Technikhistorikerin Heike Weber im Videopodcast 05. Aug 2020 Von Peter Steinmüller Lesezeit: ca. 2 Minuten

Warum Ingenieure sich mit Geschichte beschäftigen sollten

Wer Ingenieurwissenschaften studiert hat, tat dies, um Neues schaffen. Warum er oder sie sich trotzdem mit Geschichte beschäftigen sollte, erklärt Heike Weber von der TU Berlin im Videopodcast von VDI nachrichten.

Einen „one best way“, den Ingenieure typischerweise suchen, gibt es in der Wirklichkeit nicht, sagt Heike Weber, Professorin für Technikgeschichte an der Technischen Universität Berlin und Vorsitzende des VDI-Ausschusses Technikgeschichte.
Foto: TU Berlin

„Wer Technik schaffen und durchsetzen will, muss verstehen, wie sie von der Gesellschaft aufgefasst wird“, erklärt Weber. Sie ist seit dem vergangenen Jahr Professorin für Technikgeschichte an der Technischen Universität Berlin und Vorsitzende des Ausschusses Technikgeschichte im VDI.

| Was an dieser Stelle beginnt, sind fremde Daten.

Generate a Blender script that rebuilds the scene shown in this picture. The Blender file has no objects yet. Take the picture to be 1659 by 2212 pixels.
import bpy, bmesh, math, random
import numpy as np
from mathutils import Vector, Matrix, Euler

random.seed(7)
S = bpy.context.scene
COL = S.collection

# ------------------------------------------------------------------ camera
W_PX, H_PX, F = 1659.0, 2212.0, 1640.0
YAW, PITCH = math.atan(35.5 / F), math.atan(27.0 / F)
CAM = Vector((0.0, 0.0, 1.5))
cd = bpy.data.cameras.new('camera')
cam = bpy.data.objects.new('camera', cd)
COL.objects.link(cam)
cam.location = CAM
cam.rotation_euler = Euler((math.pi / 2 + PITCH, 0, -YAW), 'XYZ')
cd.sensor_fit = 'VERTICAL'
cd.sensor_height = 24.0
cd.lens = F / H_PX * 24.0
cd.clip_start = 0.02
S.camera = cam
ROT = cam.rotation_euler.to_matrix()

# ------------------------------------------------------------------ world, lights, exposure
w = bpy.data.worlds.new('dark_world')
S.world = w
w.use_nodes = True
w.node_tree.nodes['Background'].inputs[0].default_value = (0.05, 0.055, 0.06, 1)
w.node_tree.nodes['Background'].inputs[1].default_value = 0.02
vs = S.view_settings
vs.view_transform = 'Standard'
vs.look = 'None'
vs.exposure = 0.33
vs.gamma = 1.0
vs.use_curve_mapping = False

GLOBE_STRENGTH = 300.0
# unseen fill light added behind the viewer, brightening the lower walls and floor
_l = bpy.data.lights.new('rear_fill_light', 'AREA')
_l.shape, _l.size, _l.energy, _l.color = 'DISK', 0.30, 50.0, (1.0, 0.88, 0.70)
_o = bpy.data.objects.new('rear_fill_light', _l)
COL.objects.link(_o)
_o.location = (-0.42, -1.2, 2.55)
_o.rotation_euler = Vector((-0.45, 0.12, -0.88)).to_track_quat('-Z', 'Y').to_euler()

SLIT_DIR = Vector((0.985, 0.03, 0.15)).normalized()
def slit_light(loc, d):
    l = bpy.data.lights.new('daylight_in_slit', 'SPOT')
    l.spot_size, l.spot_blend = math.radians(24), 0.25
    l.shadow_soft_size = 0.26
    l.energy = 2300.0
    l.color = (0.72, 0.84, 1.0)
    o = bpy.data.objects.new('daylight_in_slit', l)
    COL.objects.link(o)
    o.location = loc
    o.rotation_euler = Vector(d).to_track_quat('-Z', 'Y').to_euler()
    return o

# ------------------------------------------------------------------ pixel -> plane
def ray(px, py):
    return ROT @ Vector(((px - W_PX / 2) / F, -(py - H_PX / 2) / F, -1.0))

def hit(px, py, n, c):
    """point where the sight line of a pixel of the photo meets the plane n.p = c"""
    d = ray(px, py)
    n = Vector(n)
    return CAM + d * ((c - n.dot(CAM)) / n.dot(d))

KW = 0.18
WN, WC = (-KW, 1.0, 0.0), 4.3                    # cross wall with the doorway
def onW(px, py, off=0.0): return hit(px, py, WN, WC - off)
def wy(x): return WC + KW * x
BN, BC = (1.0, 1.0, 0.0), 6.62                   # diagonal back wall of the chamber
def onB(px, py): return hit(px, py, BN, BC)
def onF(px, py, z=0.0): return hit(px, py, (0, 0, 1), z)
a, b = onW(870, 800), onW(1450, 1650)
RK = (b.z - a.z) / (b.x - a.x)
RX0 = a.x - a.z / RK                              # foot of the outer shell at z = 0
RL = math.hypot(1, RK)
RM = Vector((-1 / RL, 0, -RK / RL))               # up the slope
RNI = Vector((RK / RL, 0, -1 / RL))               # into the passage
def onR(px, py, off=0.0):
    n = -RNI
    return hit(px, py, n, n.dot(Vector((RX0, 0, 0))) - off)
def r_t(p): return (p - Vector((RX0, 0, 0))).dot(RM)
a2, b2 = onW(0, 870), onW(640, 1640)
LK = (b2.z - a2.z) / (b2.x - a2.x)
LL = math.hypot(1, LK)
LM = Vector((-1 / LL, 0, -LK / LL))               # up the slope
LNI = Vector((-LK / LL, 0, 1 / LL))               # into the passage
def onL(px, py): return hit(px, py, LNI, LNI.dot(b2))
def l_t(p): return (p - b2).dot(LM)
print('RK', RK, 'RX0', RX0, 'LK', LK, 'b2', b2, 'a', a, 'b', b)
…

Einen „one best way“, den Ingenieure typischerweise suchten, gibt es Weber zufolge in der Wirklichkeit eben nicht, das zeige der Blick in die Geschichtsbücher. Häufig setze sich der technisch beste Weg nicht durch, weil andere Faktoren ebenfalls wichtig seien – etwa die Gesellschaft, die Kultur, Mentalitäten und sogenannte Pfadabhängigkeiten, wegen denen Entscheidungen stets von ihrer Vorgeschichte und beteiligten Institutionen abhängig sind. Durch diese kulturellen, politischen und wirtschaftlichen Einflüsse komme am Ende sehr häufig etwas anderes heraus, als es sich die Ingenieure bei ihrer Erfindung ursprünglich vorgestellt hätten.

Die Akzeptanz von Technik ändert sich im Zeitablauf. Darauf macht die Historikerin Heike Weber von der TU Berlin aufmerksam. Der Wasserwerfer im Haus der Geschichte in Bonn erinnert daran, wie die Begeisterung für Atomkraft in den 1950er-Jahren in teilweise gewaltsamen Protest in den 1970er- und 1980er-Jahren umschlug. Foto: Steinmüller

Heike Weber: Telearbeit wurde als „elektronische Heimarbeit“ geschmäht

Häufig genug verändert sich die Akzeptanz von Technik im Laufe der Zeit, wie sich am Beispiel der Telearbeit zeigen lässt. Ursprünglich sollte sie den Verkehr reduzieren und Frauen die Teilnahme am Arbeitsleben erleichtern. In der politischen Diskussion wurde Telearbeit jedoch als „elektronische Heimarbeit“ für niedrig qualifizierte Frauen geschmäht. „Telearbeit ist nicht an der Technik gescheitert, sondern an mangelndem Willen, in diese Technik zu investieren, besonders aus Mentalitätsgründen“, sagt Weber. Denn viele Arbeitgeber fühlten sich unwohl bei dem Gedanken, ihre Mitarbeiter könnten nicht mehr vor Ort sein. Der Durchbruch kam erst nach der Jahrtausendwende, als dank des New-Economy-Booms schnelle Datenleitungen verfügbar waren und das Homeoffice als Beitrag zur Work-Life-Balance gefeiert wurde. Der Blick in die Vergangenheit lehrt Weber zufolge erst, welche vielfältigen Möglichkeiten es für die Anwendung neuer Technologien gibt.

Conrad-Matschoß-Preis des VDI wird in zwei Kategorien vergeben

Als Vorsitzende des Ausschusses Technikgeschichte ist Weber auch Juryvorsitzende des Conrad-Matschoß-Preises. Der Preis zielt darauf, die historische Analyse und Darstellung von Technik, Industrie und Ingenieurwesen zu fördern, deren historische Entwicklung im Kontext von Gesellschaft, Wirtschaft, Wissenschaft und Umwelt zu verstehen und solche technikhistorischen Erkenntnisse einer breiten Öffentlichkeit zu erschließen.

Der Preis prämiert mit je 2000 € Preisgeld zwei Ausrichtungen: die populärwissenschaftliche Vermittlung von Technikgeschichte sowie die fachwissenschaftliche Erarbeitung neuer Erkenntnisse. Bewerben können sich Personen von Hochschulen, Museen und aus der Denkmalpflege ebenso wie aus dem Journalismus und dem Ingenieurwesen. Die Frist für Vorschläge und Eigenbewerbungen endet am 15. 9. 2020.

Die Preisvergabe und Ehrung findet während der Technikgeschichtlichen Tagung des VDI im Februar 2021 in Berlin statt.